#### Directive
Reproduce every line of the listing as written, apart from the pictures.

#### Information supplied
◇ ◇ ◇ ◇ ◇

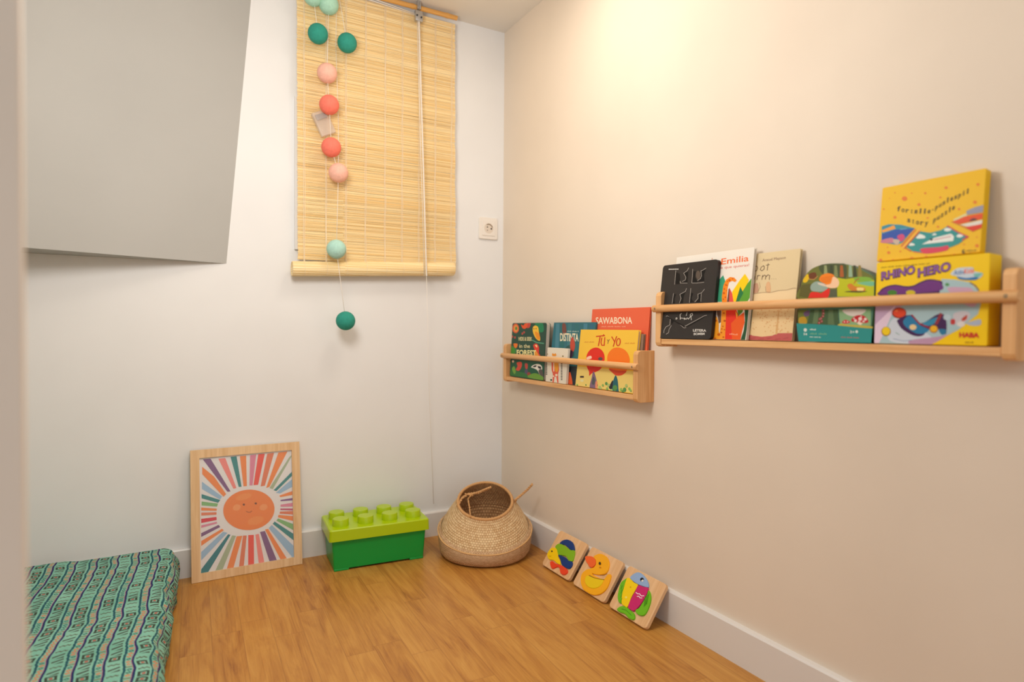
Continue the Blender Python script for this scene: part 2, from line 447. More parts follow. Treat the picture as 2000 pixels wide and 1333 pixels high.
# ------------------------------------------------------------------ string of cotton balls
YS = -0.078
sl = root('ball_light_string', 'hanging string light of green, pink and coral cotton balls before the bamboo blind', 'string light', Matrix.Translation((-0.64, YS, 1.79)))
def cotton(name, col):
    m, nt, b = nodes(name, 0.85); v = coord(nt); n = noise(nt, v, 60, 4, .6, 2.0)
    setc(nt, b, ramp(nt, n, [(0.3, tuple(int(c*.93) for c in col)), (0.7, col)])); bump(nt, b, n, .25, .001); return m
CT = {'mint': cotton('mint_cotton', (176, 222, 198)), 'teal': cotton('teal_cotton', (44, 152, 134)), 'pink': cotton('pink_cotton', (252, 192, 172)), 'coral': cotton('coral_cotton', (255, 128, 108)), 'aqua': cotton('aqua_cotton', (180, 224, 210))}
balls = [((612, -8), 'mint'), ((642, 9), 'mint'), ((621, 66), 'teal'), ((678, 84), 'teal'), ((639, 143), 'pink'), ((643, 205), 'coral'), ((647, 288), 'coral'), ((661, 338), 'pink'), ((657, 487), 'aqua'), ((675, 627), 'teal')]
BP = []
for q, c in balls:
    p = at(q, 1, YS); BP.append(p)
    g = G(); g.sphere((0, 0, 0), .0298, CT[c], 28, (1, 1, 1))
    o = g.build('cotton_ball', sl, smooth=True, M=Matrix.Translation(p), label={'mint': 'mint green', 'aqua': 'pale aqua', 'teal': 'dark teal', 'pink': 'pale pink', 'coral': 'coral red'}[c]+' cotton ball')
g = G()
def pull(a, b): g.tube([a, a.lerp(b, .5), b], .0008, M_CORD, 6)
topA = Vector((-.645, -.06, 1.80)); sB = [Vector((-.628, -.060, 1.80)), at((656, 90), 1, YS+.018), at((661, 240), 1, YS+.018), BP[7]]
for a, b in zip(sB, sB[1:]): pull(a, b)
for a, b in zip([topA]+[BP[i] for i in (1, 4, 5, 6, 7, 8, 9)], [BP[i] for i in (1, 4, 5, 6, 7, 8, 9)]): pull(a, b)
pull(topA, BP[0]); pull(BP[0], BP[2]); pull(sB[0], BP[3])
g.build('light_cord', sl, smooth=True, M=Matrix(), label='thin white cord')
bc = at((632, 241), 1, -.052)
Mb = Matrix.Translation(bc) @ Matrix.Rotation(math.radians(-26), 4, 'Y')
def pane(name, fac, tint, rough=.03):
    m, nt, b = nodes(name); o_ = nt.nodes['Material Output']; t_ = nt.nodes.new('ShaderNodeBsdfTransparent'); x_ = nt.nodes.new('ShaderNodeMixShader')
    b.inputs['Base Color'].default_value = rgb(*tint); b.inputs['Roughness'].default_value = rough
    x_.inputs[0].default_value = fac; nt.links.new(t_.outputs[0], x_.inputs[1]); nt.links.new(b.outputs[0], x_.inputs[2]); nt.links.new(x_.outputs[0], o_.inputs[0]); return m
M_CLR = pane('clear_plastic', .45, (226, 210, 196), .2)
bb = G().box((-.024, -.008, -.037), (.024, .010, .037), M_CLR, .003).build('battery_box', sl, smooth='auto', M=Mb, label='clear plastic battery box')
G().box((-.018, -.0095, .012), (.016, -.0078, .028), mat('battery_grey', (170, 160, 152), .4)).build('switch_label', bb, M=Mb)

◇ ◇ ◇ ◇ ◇

#### Final result
Continue the Blender Python script for this scene: part 2, from line 447. More parts follow. Treat the picture as 2000 pixels wide and 1333 pixels high.
# ------------------------------------------------------------------ string of cotton balls
YS = -0.078
sl = root('ball_light_string', 'hanging string light of green, pink and coral cotton balls before the bamboo blind', 'string light', Matrix.Translation((-0.64, YS, 1.79)))
def cotton(name, col):
    m, nt, b = nodes(name, 0.85); v = coord(nt); n = noise(nt, v, 60, 4, .6, 2.0)
    setc(nt, b, ramp(nt, n, [(0.3, tuple(int(c*.93) for c in col)), (0.7, col)])); bump(nt, b, n, .25, .001); return m
CT = {'mint': cotton('mint_cotton', (176, 222, 198)), 'teal': cotton('teal_cotton', (44, 152, 134)), 'pink': cotton('pink_cotton', (252, 192, 172)), 'coral': cotton('coral_cotton', (255, 128, 108)), 'aqua': cotton('aqua_cotton', (180, 224, 210))}
balls = [((612, -8), 'mint'), ((642, 9), 'mint'), ((621, 66), 'teal'), ((678, 84), 'teal'), ((639, 143), 'pink'), ((643, 205), 'coral'), ((647, 288), 'coral'), ((661, 338), 'pink'), ((657, 487), 'aqua'), ((675, 627), 'teal')]
BP = []
for q, c in balls:
    p = at(q, 1, YS); BP.append(p)
    g = G(); g.sphere((0, 0, 0), .0298, CT[c], 28, (1, 1, 1))
    o = g.build('cotton_ball', sl, smooth=True, M=Matrix.Translation(p), label={'mint': 'mint green', 'aqua': 'pale aqua', 'teal': 'dark teal', 'pink': 'pale pink', 'coral': 'coral red'}[c]+' cotton ball')
g = G()
def pull(a, b): g.tube([a, a.lerp(b, .5), b], .0008, M_CORD, 6)
topA = Vector((-.645, -.06, 1.80)); sB = [Vector((-.628, -.060, 1.80)), at((656, 90), 1, YS+.018), at((661, 240), 1, YS+.018), BP[7]]
for a, b in zip(sB, sB[1:]): pull(a, b)
for a, b in zip([topA]+[BP[i] for i in (1, 4, 5, 6, 7, 8, 9)], [BP[i] for i in (1, 4, 5, 6, 7, 8, 9)]): pull(a, b)
pull(topA, BP[0]); pull(BP[0], BP[2]); pull(sB[0], BP[3])
g.build('light_cord', sl, smooth=True, M=Matrix(), label='thin white cord')
bc = at((632, 241), 1, -.052)
Mb = Matrix.Translation(bc) @ Matrix.Rotation(math.radians(-26), 4, 'Y')
def pane(name, fac, tint, rough=.03):
    m, nt, b = nodes(name); o_ = nt.nodes['Material Output']; t_ = nt.nodes.new('ShaderNodeBsdfTransparent'); x_ = nt.nodes.new('ShaderNodeMixShader')
    b.inputs['Base Color'].default_value = rgb(*tint); b.inputs['Roughness'].default_value = rough
    x_.inputs[0].default_value = fac; nt.links.new(t_.outputs[0], x_.inputs[1]); nt.links.new(b.outputs[0], x_.inputs[2]); nt.links.new(x_.outputs[0], o_.inputs[0]); return m
M_CLR = pane('clear_plastic', .45, (226, 210, 196), .2)
bb = G().box((-.024, -.008, -.037), (.024, .010, .037), M_CLR, .003).build('battery_box', sl, smooth='auto', M=Mb, label='clear plastic battery box')
G().box((-.018, -.0095, .012), (.016, -.0078, .028), mat('battery_grey', (170, 160, 152), .4)).build('switch_label', bb, M=Mb)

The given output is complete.